Work instructions
Check every line below for the string "None", and copy the lines that contain it.

Material provided
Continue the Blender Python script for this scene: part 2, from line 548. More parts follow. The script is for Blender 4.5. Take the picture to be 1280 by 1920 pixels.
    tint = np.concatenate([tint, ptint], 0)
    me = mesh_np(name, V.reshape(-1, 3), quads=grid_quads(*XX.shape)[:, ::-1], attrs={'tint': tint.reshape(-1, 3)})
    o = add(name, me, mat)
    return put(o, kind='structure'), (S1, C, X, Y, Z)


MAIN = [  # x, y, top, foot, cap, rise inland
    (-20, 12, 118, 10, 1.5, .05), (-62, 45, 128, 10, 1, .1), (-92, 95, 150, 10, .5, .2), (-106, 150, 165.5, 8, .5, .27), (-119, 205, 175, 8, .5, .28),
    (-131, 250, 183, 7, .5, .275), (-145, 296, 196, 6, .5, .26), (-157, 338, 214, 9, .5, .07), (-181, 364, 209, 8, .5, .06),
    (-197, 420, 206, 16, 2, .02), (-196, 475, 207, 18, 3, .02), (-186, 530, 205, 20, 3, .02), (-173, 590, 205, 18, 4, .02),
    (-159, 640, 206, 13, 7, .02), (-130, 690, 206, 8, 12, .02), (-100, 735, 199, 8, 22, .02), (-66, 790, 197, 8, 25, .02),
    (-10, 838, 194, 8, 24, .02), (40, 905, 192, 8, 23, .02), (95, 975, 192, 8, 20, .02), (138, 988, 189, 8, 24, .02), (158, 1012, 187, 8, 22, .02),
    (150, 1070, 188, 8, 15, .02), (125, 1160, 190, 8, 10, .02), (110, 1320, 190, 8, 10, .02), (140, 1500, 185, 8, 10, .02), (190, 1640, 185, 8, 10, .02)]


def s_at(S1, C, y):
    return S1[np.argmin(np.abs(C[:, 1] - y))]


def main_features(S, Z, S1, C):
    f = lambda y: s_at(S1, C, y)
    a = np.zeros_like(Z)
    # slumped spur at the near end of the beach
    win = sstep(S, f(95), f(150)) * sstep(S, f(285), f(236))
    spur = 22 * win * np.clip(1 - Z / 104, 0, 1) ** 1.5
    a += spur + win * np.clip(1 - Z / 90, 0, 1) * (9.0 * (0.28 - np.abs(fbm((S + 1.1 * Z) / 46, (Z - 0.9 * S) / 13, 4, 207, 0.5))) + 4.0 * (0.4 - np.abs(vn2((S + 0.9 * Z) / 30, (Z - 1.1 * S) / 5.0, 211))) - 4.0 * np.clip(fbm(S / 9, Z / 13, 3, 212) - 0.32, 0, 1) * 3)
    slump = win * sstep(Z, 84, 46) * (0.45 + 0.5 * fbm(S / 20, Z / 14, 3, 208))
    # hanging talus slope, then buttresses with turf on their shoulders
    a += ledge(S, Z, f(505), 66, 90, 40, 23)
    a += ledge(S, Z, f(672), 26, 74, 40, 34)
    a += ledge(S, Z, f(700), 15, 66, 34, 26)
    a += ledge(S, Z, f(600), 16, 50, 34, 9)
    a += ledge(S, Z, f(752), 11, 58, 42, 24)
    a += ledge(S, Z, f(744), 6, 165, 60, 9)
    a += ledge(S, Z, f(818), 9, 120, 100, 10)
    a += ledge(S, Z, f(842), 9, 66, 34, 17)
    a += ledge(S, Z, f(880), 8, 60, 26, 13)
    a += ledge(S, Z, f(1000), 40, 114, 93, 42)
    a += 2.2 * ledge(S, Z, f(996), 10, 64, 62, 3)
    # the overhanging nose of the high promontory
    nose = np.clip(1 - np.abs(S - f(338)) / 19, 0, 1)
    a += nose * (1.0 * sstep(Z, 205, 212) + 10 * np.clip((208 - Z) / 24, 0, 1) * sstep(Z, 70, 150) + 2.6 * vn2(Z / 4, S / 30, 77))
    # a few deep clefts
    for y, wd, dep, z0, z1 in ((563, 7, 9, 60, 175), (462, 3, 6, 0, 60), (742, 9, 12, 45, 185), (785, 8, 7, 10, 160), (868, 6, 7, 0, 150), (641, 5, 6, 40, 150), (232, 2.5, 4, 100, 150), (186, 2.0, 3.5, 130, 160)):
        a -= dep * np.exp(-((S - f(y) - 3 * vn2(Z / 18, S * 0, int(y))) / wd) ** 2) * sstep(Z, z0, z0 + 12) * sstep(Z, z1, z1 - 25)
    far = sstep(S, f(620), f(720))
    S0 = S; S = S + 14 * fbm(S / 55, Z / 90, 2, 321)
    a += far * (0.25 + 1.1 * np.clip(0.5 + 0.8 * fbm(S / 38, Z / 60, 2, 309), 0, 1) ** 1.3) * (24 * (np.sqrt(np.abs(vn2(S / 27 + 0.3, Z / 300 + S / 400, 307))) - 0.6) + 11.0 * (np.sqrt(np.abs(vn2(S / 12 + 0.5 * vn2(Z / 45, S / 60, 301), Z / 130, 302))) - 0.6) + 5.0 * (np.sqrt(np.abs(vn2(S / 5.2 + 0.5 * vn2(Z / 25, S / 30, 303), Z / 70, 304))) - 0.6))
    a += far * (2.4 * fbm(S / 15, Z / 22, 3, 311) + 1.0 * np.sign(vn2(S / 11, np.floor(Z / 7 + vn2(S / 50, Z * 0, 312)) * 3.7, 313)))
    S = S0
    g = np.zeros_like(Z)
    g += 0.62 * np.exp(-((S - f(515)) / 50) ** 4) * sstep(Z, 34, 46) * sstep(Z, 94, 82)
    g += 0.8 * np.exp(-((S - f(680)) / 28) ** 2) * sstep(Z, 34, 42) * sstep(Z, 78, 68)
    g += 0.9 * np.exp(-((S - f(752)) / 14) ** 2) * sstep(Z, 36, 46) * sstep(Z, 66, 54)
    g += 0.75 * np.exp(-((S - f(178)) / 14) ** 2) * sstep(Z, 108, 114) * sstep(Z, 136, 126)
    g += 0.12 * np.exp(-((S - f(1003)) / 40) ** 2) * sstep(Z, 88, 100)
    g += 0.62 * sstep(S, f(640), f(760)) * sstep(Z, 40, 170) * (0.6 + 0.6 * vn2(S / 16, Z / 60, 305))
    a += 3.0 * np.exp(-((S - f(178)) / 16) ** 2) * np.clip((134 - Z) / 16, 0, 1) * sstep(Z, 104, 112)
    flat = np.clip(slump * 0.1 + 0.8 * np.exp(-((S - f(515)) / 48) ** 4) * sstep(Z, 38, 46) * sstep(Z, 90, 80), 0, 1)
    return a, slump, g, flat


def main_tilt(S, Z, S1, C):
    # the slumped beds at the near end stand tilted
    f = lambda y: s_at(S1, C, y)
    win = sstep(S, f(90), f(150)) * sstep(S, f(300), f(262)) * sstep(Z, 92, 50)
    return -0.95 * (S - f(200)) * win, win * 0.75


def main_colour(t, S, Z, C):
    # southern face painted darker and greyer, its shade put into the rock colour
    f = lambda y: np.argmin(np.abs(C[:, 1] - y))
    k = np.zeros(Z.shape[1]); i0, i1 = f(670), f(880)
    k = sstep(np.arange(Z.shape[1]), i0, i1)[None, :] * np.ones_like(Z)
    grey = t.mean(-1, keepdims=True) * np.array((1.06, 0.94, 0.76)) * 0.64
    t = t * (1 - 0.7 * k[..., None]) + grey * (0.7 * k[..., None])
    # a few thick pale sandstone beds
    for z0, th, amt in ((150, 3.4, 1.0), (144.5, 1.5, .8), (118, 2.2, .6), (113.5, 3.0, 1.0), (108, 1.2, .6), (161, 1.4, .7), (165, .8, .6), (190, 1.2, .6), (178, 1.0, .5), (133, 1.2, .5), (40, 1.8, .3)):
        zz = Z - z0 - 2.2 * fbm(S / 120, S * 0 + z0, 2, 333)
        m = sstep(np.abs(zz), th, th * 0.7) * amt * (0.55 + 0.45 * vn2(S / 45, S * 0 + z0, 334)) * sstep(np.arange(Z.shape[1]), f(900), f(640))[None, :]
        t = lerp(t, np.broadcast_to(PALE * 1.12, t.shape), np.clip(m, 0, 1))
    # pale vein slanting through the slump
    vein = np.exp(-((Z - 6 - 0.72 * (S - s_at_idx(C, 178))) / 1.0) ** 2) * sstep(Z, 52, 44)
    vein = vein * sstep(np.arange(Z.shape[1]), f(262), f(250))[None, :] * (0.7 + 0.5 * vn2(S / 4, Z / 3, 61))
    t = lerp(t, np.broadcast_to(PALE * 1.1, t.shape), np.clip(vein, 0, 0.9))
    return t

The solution
    k = sstep(np.arange(Z.shape[1]), i0, i1)[None, :] * np.ones_like(Z)
    t = t * (1 - 0.7 * k[..., None]) + grey * (0.7 * k[..., None])
        m = sstep(np.abs(zz), th, th * 0.7) * amt * (0.55 + 0.45 * vn2(S / 45, S * 0 + z0, 334)) * sstep(np.arange(Z.shape[1]), f(900), f(640))[None, :]
    vein = vein * sstep(np.arange(Z.shape[1]), f(262), f(250))[None, :] * (0.7 + 0.5 * vn2(S / 4, Z / 3, 61))